Si te gusta reflexionar sobre las cosas y no dejar que las vivencias pasen sobre ti, y a través tuyo, como aire que mueve desde las ramas de los árboles hasta tu pelo, te encontrarás a veces con descubrimientos que pueden ser básicos en sí mismos, pero que de repente son como avistar tierra tras largas horas navegando en alta mar. Como la oportunidad de detenerte en ellos cual un puerto por el que pasear antes de seguir viaje; que ya se sabe que pensar es ir de aquí para allá, sin rumbo fijo, y desconociendo la mayoría de las veces en dónde te detendrás, adonde llegarás y dirás aquí me quedo; y te quedarás, aunque solo sea por un ratito, pero suficiente para ver cosas que nunca ante las miraste con esa nueva mirada, aunque ellas estuvieran ahí iguales siempre. De repente llegué a una conclusión: la vida está llena de muertos, y sentí la necesidad de detenerme, como si me sentara virtualmente a descansar en mitad de un largo paseo. La vida está llena de muertos, sí, no de muertes; y más conforme nos vamos haciendo viejos, que eso es vivir si nada se trunca: nacer, crecer, y llegar a viejos. Porque nuestros recuerdos son lo contrario que la vida, pues están llenos de vivos. Pero ay, recordar es un momento, y vivir es otra realidad muy distinta. Dicen, y parece cierto, que conforme vamos cumpliendo años, es más el tiempo que se recuerda que el que nos queda por vivir; así que poco a poco, igual que la vida se nos llena de muertos, los recuerdos nos regalan una especie de resurrección.

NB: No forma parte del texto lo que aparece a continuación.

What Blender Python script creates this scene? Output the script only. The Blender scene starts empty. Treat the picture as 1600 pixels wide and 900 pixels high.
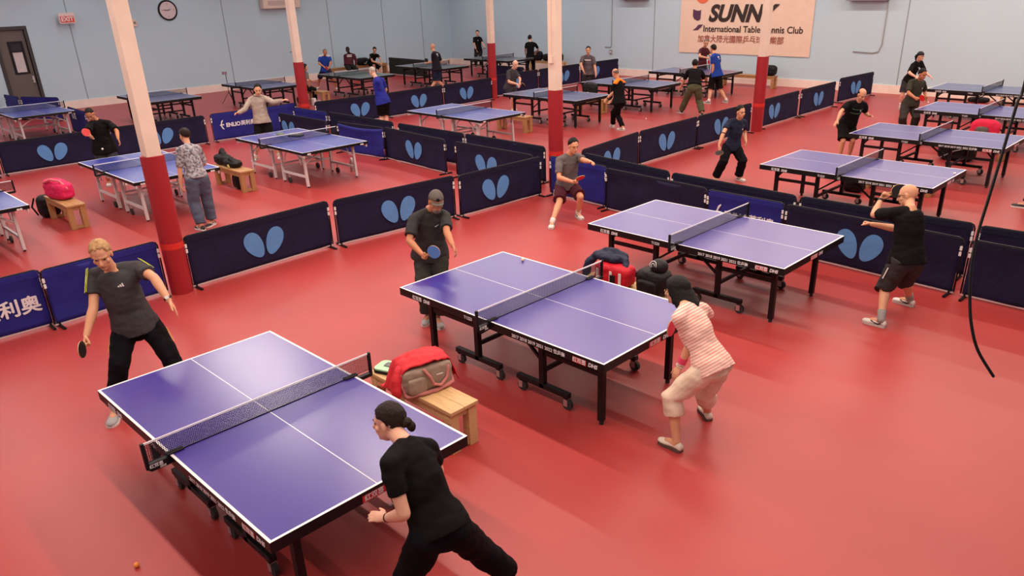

La vida está llena de muertos, y es una verdad absoluta que se nos reafirma, entre otros muchos casos, al pasar por los lugares en donde se estuvo con quien ya no te podrá acompañar nunca más. Pasé la otra mañana por el precioso parque de Huéscar, recién acabadas las obras de restauración, que han ido haciendo por partes, y que al final lo han dejado presto para disfrutarlo otro montón de años. Le tengo mucho amor a ese lugar, porque mi madre me contaba que recién casada con mi padre, estuvieron allí de paseo; y porque después he estado con ellos bastantes veces, deleitándonos con su belleza. Y la otra mañana llegué, paseando por sus remozados caminos, hasta una preciosa fuente de piedra, de las dos iguales que hay en un extremo del parque, en diferentes glorietas, alejadas entre sí, pero enfrente una de la otra, como hermanas separadas. Y allí estaba la fuente, sola, entre el quedo bullicio de la mañana, con bancos nuevos de mármol blanco. Completamente sola, como yo mirándola, y recordando una foto que acabo de poner frente a mí en su marco: en ella, mis padres y yo, sonriendo los tres; ellos sentados en la piedra, yo con un pie sobre el borde, juntos los tres con un fondo vegetal de sol y sombra. Una fotografía llena de vida y que captura un instante de mis recuerdos. No me pude resistir y, más allá de mi tristeza, hice una foto de la fuente, la misma que hoy acompaña estas palabras. En ella, la vida se llena de muertos, los que más me duelen, sin duda; y voy de inmediato a la de hace unos años, y en ella me quedo, con la alegría de mis recuerdos. Dicen que nuestros seres queridos siguen vivos mientras los recordamos y los queremos, y así es. Perdón si hoy les hablé de la muerte, porque es un tema que a muchos no les gusta nada de nada; pero sin ella no hay vida, como antónimos que se necesitaran. Sé que me podrán disculpar.